If he had settled for the a-word in having a little blast at Woods, it could have been accepted as no more than a case of vulgar abuse.  But the addition of the adjective “black” changed everything.  We need only ask ourselves if the focus of his abuse happened to have a different skin pigmentation, would he have described him as a “white a…….”  The notion is so unlikely as to be unworthy of consideration.   

The whole business, of course, dates back to Firestone in August when the New Zealand caddie expressed himself as being deliriously happy at the fact that his new employer, Adam Scott, had comprehensively outscored his old one in the Bridgestone Invitational.  One still cringes at the memory of Williams’ petty pot-shots at Woods in a post-tournament interview with David Feherty on CBS.

Later, even Williams was forced to acknowledge that he had overstepped the mark. “Looking back on it, I was a bit over the top,” he said. “I had a lot of anger in me about what happened and it all came out.”  It will be recalled that he described Scott’s victory as “the most satisfying win of my career”, despite having shared in 13 major triumphs with Woods during their 12 years together.  

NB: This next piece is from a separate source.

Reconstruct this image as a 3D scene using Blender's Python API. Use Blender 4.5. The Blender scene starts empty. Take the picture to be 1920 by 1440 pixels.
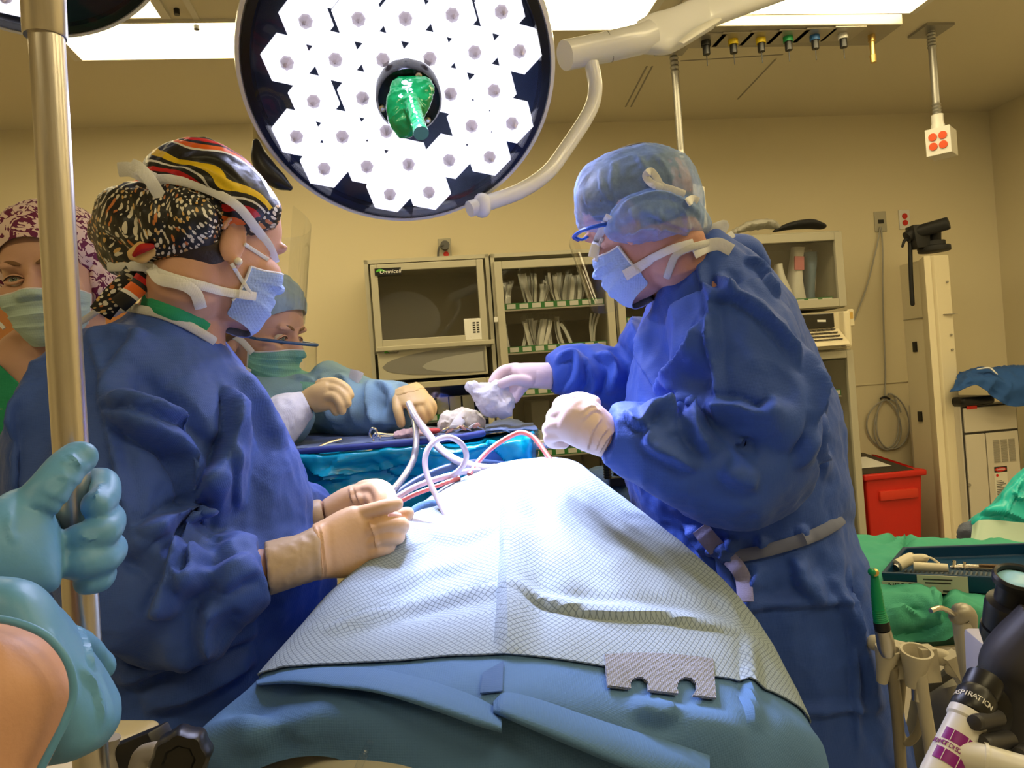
import bpy, bmesh, math, random
import numpy as np
from mathutils import Vector, Matrix, noise
from mathutils.bvhtree import BVHTree
random.seed(7)
PI = math.pi
SC = bpy.context.scene
COL = SC.collection
V3 = Vector
# ------------------------------------------------------------------ camera
FPX, RHO, CZ = 1440.0, math.radians(4.3), 1.30
CAM = V3((0, 0, CZ))
CR = V3((math.cos(RHO), 0, -math.sin(RHO)))
CU = V3((math.sin(RHO), 0, math.cos(RHO)))
CF = V3((0, 1, 0))
cd = bpy.data.cameras.new('camera')
cam = bpy.data.objects.new('camera', cd)
COL.objects.link(cam)
cd.sensor_width = 36.0
cd.lens = 36.0 * FPX / 1920.0
cd.clip_start = 0.02
m = Matrix((CR, CU, -CF)).transposed().to_4x4()
m.translation = CAM
cam.matrix_world = m
SC.camera = cam


def P(x, y, d):
    x, y, d = float(x), float(y), float(d)
    return CAM + d * (CF + (x - 960) / FPX * CR + (720 - y) / FPX * CU)


def pxm(n, d):
    return n * d / FPX


# ------------------------------------------------------------------ room frame (back wall turned 7.9 degrees)
TH = math.atan(0.139)
EX = V3((math.cos(TH), math.sin(TH), 0))
EY = V3((-math.sin(TH), math.cos(TH), 0))
RO = V3((0, 4.5, 0))
ROOM = Matrix((EX, EY, V3((0, 0, 1)))).transposed().to_4x4()
ROOM.translation = RO
CEIL = 2.82


def wa(x, y, b):
    """point of the plane b metres in front of the back wall seen at (x, y): (along, height)"""
    r = P(x, y, 1.0) - CAM
    o = RO - EY * b
    t = (o - CAM).dot(EY) / r.dot(EY)
    p = CAM + r * t - RO
    return p.dot(EX), p.z


def ca(x, y, z=CEIL):
    r = P(x, y, 1.0) - CAM
    t = (z - CZ) / r.z
    return CAM + r * t


# ------------------------------------------------------------------ materials
MATS = {}


def mat(name, col, rough=0.6, metal=0.0, bump=0.0, bscale=80.0, btype='noise', var=0.0, vscale=6.0, alpha=1.0,
        trans=0.0, emit=None, estr=0.0, spec=0.5, sss=0.0, ior=1.45, coat=0.0, sheen=0.0):
    if name in MATS:
        return MATS[name]
    mt = bpy.data.materials.new(name)
    mt.use_nodes = True
    nt = mt.node_tree
    b = nt.nodes['Principled BSDF']
    c = tuple(col) + (1,) if len(col) == 3 else col
    b.inputs['Base Color'].default_value = c
    b.inputs['Roughness'].default_value = rough
    b.inputs['Metallic'].default_value = metal
    b.inputs['Specular IOR Level'].default_value = spec
    b.inputs['Alpha'].default_value = alpha
    b.inputs['Transmission Weight'].default_value = trans
    b.inputs['IOR'].default_value = ior
    b.inputs['Coat Weight'].default_value = coat
    b.inputs['Sheen Weight'].default_value = sheen
    if sss:
        b.inputs['Subsurface Weight'].default_value = sss
        b.inputs['Subsurface Radius'].default_value = (0.012, 0.005, 0.003)
        b.inputs['Subsurface Scale'].default_value = 0.6
    if emit:
        b.inputs['Emission Color'].default_value = tuple(emit) + (1,)
        b.inputs['Emission Strength'].default_value = estr
    tc = nt.nodes.new('ShaderNodeTexCoord')
    if var:
        n = nt.nodes.new('ShaderNodeTexNoise')
        n.inputs['Scale'].default_value = vscale
        n.inputs['Detail'].default_value = 5
        nt.links.new(tc.outputs['Object'], n.inputs['Vector'])
        mx = nt.nodes.new('ShaderNodeMix')
        mx.data_type = 'RGBA'
        mx.inputs[6].default_value = tuple(max(0, v * (1 - var)) for v in c[:3]) + (1,)
        mx.inputs[7].default_value = tuple(min(1, v * (1 + var)) for v in c[:3]) + (1,)
        nt.links.new(n.outputs['Fac'], mx.inputs[0])
        nt.links.new(mx.outputs[2], b.inputs['Base Color'])
    if bump:
        bp = nt.nodes.new('ShaderNodeBump')
        bp.inputs['Strength'].default_value = bump
        bp.inputs['Distance'].default_value = 0.002
        if btype == 'weave':
            w1 = nt.nodes.new('ShaderNodeTexVoronoi')
            w1.inputs['Scale'].default_value = bscale
            w1.inputs['Randomness'].default_value = 0.15
            nt.links.new(tc.outputs['Object'], w1.inputs['Vector'])
            nt.links.new(w1.outputs['Distance'], bp.inputs['Height'])
        else:
            n2 = nt.nodes.new('ShaderNodeTexNoise')
            n2.inputs['Scale'].default_value = bscale
            n2.inputs['Detail'].default_value = 6
            nt.links.new(tc.outputs['Object'], n2.inputs['Vector'])
            nt.links.new(n2.outputs['Fac'], bp.inputs['Height'])
        nt.links.new(bp.outputs['Normal'], b.inputs['Normal'])
    MATS[name] = mt
    return mt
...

Then he saw fit to add: “I said what I said, but I’m not going to say any more about Tiger.”  He neglected to specify that this would apply to all situations except the irresistible sort of platform which presented itself in the “caddie of the year” awards ceremony last Friday.  As it happened, he continued to carry Scott’s bag for the remaining two rounds at Shanghai, after issuing an apology to Woods.  In this context, it is interesting to note that there was no apology forthcoming to Phil Mickelson a few years ago, when he subjected Leftie to a similarly injudicious verbal slight.  That, of course, was in the knowledge that his then employer, Woods, would probably get quite a chuckle out of it.

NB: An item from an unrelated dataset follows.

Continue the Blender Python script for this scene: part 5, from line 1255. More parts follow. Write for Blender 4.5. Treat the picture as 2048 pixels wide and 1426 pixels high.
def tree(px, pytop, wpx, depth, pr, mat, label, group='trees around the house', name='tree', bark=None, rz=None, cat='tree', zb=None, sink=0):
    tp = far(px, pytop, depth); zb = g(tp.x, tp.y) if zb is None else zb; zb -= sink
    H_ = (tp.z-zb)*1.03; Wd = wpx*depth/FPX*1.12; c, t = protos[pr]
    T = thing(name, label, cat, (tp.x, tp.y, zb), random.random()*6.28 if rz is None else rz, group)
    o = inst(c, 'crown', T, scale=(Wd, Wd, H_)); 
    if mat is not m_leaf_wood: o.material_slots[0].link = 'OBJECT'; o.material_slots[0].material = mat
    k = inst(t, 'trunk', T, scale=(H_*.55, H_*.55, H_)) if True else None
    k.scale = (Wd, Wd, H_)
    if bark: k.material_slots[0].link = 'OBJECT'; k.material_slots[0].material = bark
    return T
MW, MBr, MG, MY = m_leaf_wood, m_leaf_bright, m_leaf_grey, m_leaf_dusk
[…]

It may be no harm at this stage to remind ourselves that the professional caddie is only a relatively recent phenomenon in golf.  And their importance was heightened considerably by the absence of badly-needed guidance for the hapless Jean Van de Velde during the climactic stage of 1999 Open Championship at Carnoustie.  Then there was the caddying clanger which saw Ian Woosnam penalised for starting his final round with 15 clubs at Royal Lytham a year later.

While this mayhem made it clear that there was a lot more to caddying than the three “ups” of show up, shut up and keep up, Williams went quietly about his business.  Indeed he showed himself to be remarkably shy about publicity when in Woods’ employ, which would suggest that such behaviour was clearly a condition of his continued tenure.

The rewards, meanwhile, were formidable.  In his first year with Woods, Williams became New Zealand’s highest paid sports figure. And the remarkable bond of friendship which developed between them was illustrated by El Tigre’s decision to compete in the 2002 New Zealand Open, albeit with the more than gentle nudge of $2 million in appearance money.

For his part, Williams proceeded to become extremely protective of his employer, even to the point of arrogance and downright rudeness in the face of possible irritants, real or imagined.  Events at Firestone and Shanghai, however, were wonderfully revealing.  Through his disloyalty and general unpleasantness, Williams has hardly shown himself to be a very desirable friend.  Which, when set alongside the disastrous upheaval in Woods’s career since the events of a fateful Thanksgiving night in 2009, does much to confirm a serious lack of social skills in the making of true friends.